Une femme attend. Elle habite « une île où le Diable a la partie belle et doit se frotter les mains. » Elle essaie de prier. Elle s’appelle Angélique et attend son frère, Fignolé, qui n’est pas rentré depuis la veille au soir… Joyeuse, sa sœur, attend aussi. Et leur mère aussi. Elles sont à Port-au-Prince, capitale de Haïti, « poste avancé du désespoir ».
Cette attente – et tout ce que cela suppose – se poursuit jusqu’aux dernières pages du livre. La parole passe difficilement entre ces trois femmes : Angélique, soumise, se réfugie dans la prière, s’occupe de son fils Gabriel et soigne les malades à l’hôpital ; Joyeuse, libre, sensuelle, amoureuse, embrasse la vie, ses plaisirs et ses failles, avec une force quotidienne pour garder sa dignité. Leur mère, quant à elle, est chevauchée par ses loas, les divinités du vaudou. Il y a aussi Ti-Louze, « si noire qu’elle en est invisible », qui vient de la campagne et accomplit les tâches les plus ingrates. « Autant dire que la maison est pleine comme un œuf. Que nous nous écoutons respirer. Et qu’à force, l’amour a pris les couleurs de nos rancunes, s’est mélangé à s’y confondre avec nos ressentiments. ».
Celui que l’on cherche, Fignolé, est « récalcitrant, rebelle, habité de poésie, fou de musique. Fignolé n’a pas sa place dans cette île où la débâcle a défait les âmes », Fignolé dont personne n’est en mesure de donner des nouvelles, alors que la ville, chauffée à blanc par la misère, est écartelée par le retour du Prophète-Président, chef du Parti des Démunis.
Dans ce chaos poussé au paroxysme, alors que les armes crépitent, Angélique, Joyeuse et leur mère partent à la recherche de Fignolé, l’une poussée par sa piété, l’autre par son audace, la troisième par la force des loas. Elles tentent d’arracher par bribes des indices pour garder la force de continuer leur recherche.

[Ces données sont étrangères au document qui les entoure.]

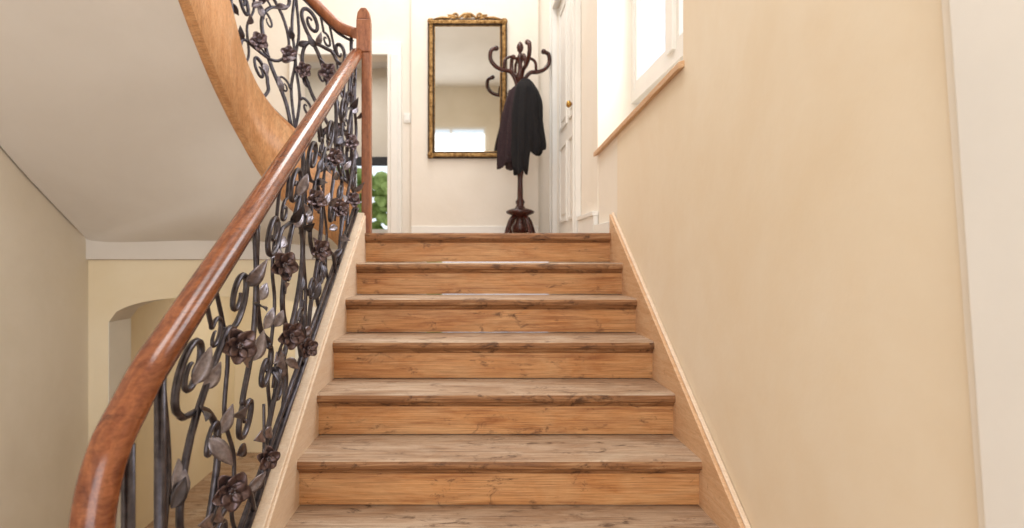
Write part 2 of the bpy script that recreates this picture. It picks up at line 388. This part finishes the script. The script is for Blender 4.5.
def ironunit(q,u0,mp,P,H,fn,flip=False,rad=.0068,fs=1.0,blooms=True):
    sx=P/.5; sv=H/.83
    def T(a,v,w=0):
        if flip: a=.5-a
        return mp(u0+a*sx,v*sv,w)
    def rod(pts,r=1,w=0,sub=6,tp=None):
        pp=catmull([(p[0],p[1],0) for p in pts],sub)
        q.sweep([T(p.x,p.y,w) for p in pp],rad*r*1.25,rad*r,M['iron'],6,taper=tp)
    tp=lambda t:1 if t<.6 else 1-.45*(t-.6)/.4
    rod([(.03,0),(.08,.13),(.20,.27),(.255,.42),(.19,.57),(.085,.655)]+spiral((.115,.735),.075,math.radians(230),1.45,20,-1,.2),1.15,0,5,tp)
    rod([(.47,0),(.42,.12),(.30,.21),(.13,.31),(.05,.45),(.10,.60),(.26,.68)]+spiral((.36,.725),.072,math.radians(215),1.4,20,1,.2),1.1,.008,5,tp)
    rod([(.24,0),(.20,.08)]+spiral((.265,.135),.062,math.radians(190),1.35,18,-1,.2),1.05,-.006,5,tp)
    rod([(.49,.83),(.50,.66),(.47,.5),(.40,.40)]+spiral((.425,.33),.058,math.radians(110),1.4,18,1,.2),1.05,.004,5,tp)
    rod([(.0,.83),(.025,.6),(.0,.42),(.03,.22),(.0,0)],.9,-.004)
    rod([(.255,.83),(.30,.70),(.33,.58),(.31,.44),(.37,.26),(.355,.12),(.40,0)],.75,-.008)
    rod([(.03,.25)]+spiral((.085,.20),.05,math.radians(160),1.2,16,-1,.25),.8,.004,5,tp)
    rod([(.25,.45)]+spiral((.205,.475),.042,math.radians(-30),1.2,16,1,.25),.75,.006,5,tp)
    rod([(.19,.83),(.21,.77)]+spiral((.235,.72),.04,math.radians(120),1.1,14,-1,.25),.75,.002,5,tp)
    if blooms:
        rod([(.20,.27),(.25,.25),(.30,.245)],.6,.02); rod([(.19,.57),(.23,.575),(.27,.55)],.6,.02)
        flower(q,T(.31,.24,.032),fn(.4),.05*fs,M['flower']); flower(q,T(.27,.55,.034),fn(-.2),.05*fs,M['flower'])
        flower(q,T(.06,.40,.026),fn(.1),.045*fs,M['flower'])
    for (a,v,da,dv,L) in [(.10,.15,.6,.9,.09),(.25,.45,.8,.9,.085),(.15,.61,-.8,.5,.075),(.10,.33,-.8,.7,.085),(.17,.64,.4,.9,.075),(.44,.47,-.7,.7,.085),(.49,.60,-.8,.5,.075),(.43,.10,.8,.4,.075),(.24,.20,-.5,-.9,.07),(.345,.40,-.5,.8,.065),(.33,.57,.7,.5,.07),(.02,.52,.7,.7,.07),(.36,.28,.8,-.3,.065)]:
        p0=T(a,v,.006); p1=T(a+da*.02,v+dv*.02,.014+random.uniform(-.006,.012))
        leaf(q,p0,p1-p0,fn(random.uniform(-.6,.6)),L*fs,.018*fs,M['leaf'] if random.random()<.65 else M['iron'])
XB=-.65
bal=empty('wrought_iron_balustrade')
def mp_main(u,v,w): 
    d=1.40+u; return Vector((XB+w,d,nose(d)+.135+v))
q=B()
def fn_main(t): return (.75,-.8+t*.6,.15+t*.3)
NU=4; P=2.38/NU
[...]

Yannick Lahens dépeint les habitants de son pays qui ne cesse de glisser dans le gouffre de la misère, tentent de s’en sortir et y retombent. Pourtant, dans cette société complexe où femmes et hommes s’affrontent autant qu’ils s’aiment, il existe un rapport à la vie qui est d’autant plus fort que la mort y est omniprésente. Car il est dit que les morts peuvent revivre. Car la lutte pour la liberté et la justice, incarnée ici par Fignolé et quelques autres, ne cessera jamais. Une lutte pour la vie.

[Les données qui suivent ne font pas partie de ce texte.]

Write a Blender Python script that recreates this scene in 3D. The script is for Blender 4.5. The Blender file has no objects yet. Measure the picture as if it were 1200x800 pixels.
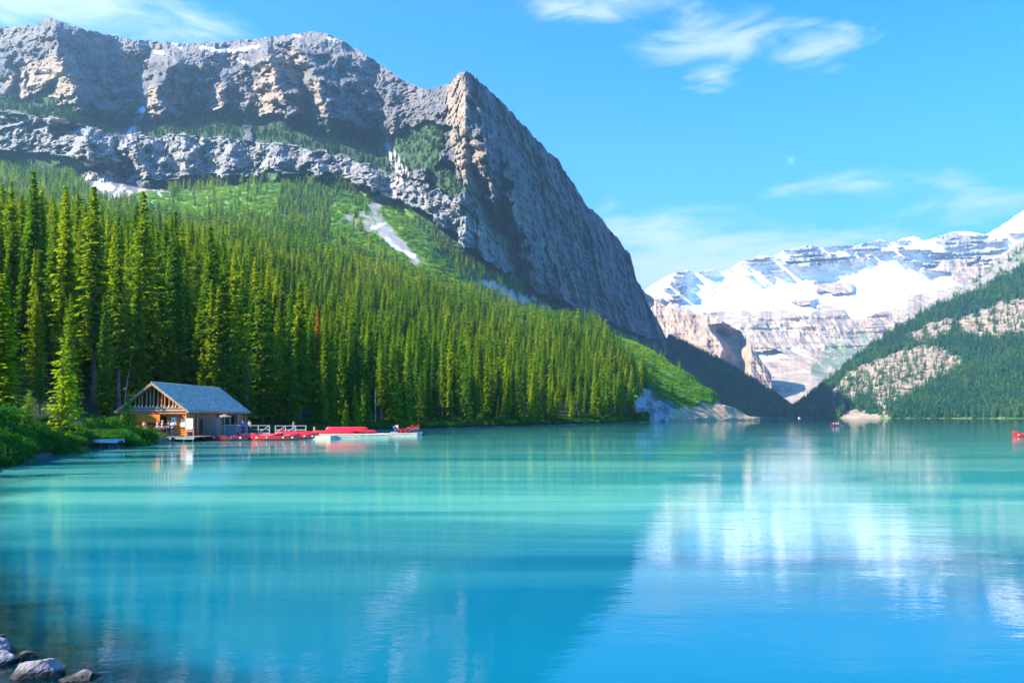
import bpy, bmesh, math, random
import numpy as np
from mathutils import Vector, Matrix, Euler
random.seed(7); rng = np.random.default_rng(11)
scn = bpy.context.scene; COL = scn.collection
R = math.radians
# ------------------------------------------------------------------ camera
F = 933.0; HZ = 488.5; CH = 2.6          # focal length in photo pixels, horizon row, camera height
cam = bpy.data.cameras.new('camera'); camo = bpy.data.objects.new('camera', cam); COL.objects.link(camo)
camo.location = (0, 0, CH); camo.rotation_euler = (R(90), 0, 0)
cam.sensor_width = 36; cam.lens = 28.0; cam.shift_y = (HZ-400)/1200; cam.clip_start = 0.1; cam.clip_end = 60000
scn.camera = camo
# ------------------------------------------------------------------ sun, sky, exposure
SUN_AZ, SUN_EL = -110.0, 34.0            # azimuth measured from the view direction, clockwise positive
sx, sy, sz = math.sin(R(SUN_AZ))*math.cos(R(SUN_EL)), math.cos(R(SUN_AZ))*math.cos(R(SUN_EL)), math.sin(R(SUN_EL))
sl = bpy.data.lights.new('sun', 'SUN'); sl.energy = 5.0; sl.angle = R(0.55); sl.color = (1.0, 0.90, 0.74)
so = bpy.data.objects.new('sun', sl); COL.objects.link(so)
so.rotation_euler = Vector((-sx, -sy, -sz)).to_track_quat('-Z', 'Y').to_euler(); so.location = (-60, -30, 60)
scn.view_settings.view_transform = 'Standard'; scn.view_settings.look = 'None'
scn.view_settings.gamma = 1.0; scn.view_settings.exposure = 1.65
scn.view_settings.use_curve_mapping = False
W = bpy.data.worlds.new('World'); scn.world = W; W.use_nodes = True
def N(nt, t, **k):
    n = nt.nodes.new(t)
    for a, b in k.items(): setattr(n, a, b)
    return n
def L(nt, a, b): nt.links.new(a, b)
def mathn(nt, op, a, b=None, c=None, clamp=False):
    n = N(nt, 'ShaderNodeMath', operation=op, use_clamp=clamp)
    for i, v in enumerate((a, b, c)):
        if v is None: continue
        if isinstance(v, (int, float)): n.inputs[i].default_value = v
        else: L(nt, v, n.inputs[i])
    return n.outputs[0]
def mixc(nt, f, a, b, blend='MIX'):
    n = N(nt, 'ShaderNodeMix', data_type='RGBA', blend_type=blend)
    for s, v in ((n.inputs[0], f), (n.inputs[6], a), (n.inputs[7], b)):
        if isinstance(v, (int, float)): s.default_value = v
        elif isinstance(v, tuple): s.default_value = v if len(v) == 4 else (*v, 1)
        else: L(nt, v, s)
    return n.outputs[2]
def maprange(nt, v, a, b, c=0.0, d=1.0, smooth=False):
    n = N(nt, 'ShaderNodeMapRange'); n.interpolation_type = 'SMOOTHSTEP' if smooth else 'LINEAR'
    L(nt, v, n.inputs[0]); n.inputs[1].default_value = a; n.inputs[2].default_value = b
    n.inputs[3].default_value = c; n.inputs[4].default_value = d; return n.outputs[0]
def noise(nt, vec, scale, detail=4, rough=0.5, dist=0.0):
    n = N(nt, 'ShaderNodeTexNoise'); n.inputs['Scale'].default_value = scale
    n.inputs['Detail'].default_value = detail; n.inputs['Roughness'].default_value = rough
    n.inputs['Distortion'].default_value = dist
    if vec is not None: L(nt, vec, n.inputs['Vector'])
    return n.outputs['Fac']
nt = W.node_tree; nt.nodes.clear()
wo = N(nt, 'ShaderNodeOutputWorld'); bg = N(nt, 'ShaderNodeBackground'); L(nt, bg.outputs[0], wo.inputs[0])
sky = N(nt, 'ShaderNodeTexSky', sky_type='NISHITA'); sky.sun_disc = False
sky.sun_elevation = R(SUN_EL); sky.sun_rotation = R(SUN_AZ); sky.altitude = 1700; sky.air_density = 1.0; sky.dust_density = 0.3; sky.ozone_density = 2.0
bg.inputs[1].default_value = 0.10
skyc = mixc(nt, 1.0, sky.outputs[0], (0.0, 0.79, 1.75), 'MULTIPLY')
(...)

L’écriture de Yanick Lahens est polyphonique. Elle distille tous les possibles contradictoires dans cette île où le surnaturel est omniprésent : «(…) c’est le moment de la journée où nous pourrions nous écouter des heures entières. Le moment de la parole nue. Forte. Sans les oripeaux, sans les béquilles du monde. C’est l’heure où nous allons chercher la parole très loin ou à fleur de vie. Les paroles qui arrivent de ces terres sont lointaines, douces, secouées de rires, déchirées, brûlées, fragiles, puissantes, précieuses. » Elle se charge d’une force âpre, sous la lumière aveuglante d’un soleil impitoyable, où l’ombre peut être un refuge, un voile, un abri, un piège. Où pour survivre, il faut être « une pierre ». Où la vengeance est un ultime rapport à la vie. Où « la lumière blanche, laiteuse de la lune continue, impassible, d’envelopper le monde. »
Avec La couleur de l’aube paru en 2008 et réédité en poche en 2016, Yanick Lahens a trouvé une place centrale au cœur de la littérature haïtienne, qui s’est confirmée de livre en livre avec, notamment, Bain de lune (Sabine Wespeiser) qui a obtenu le Prix Renaudot 2014.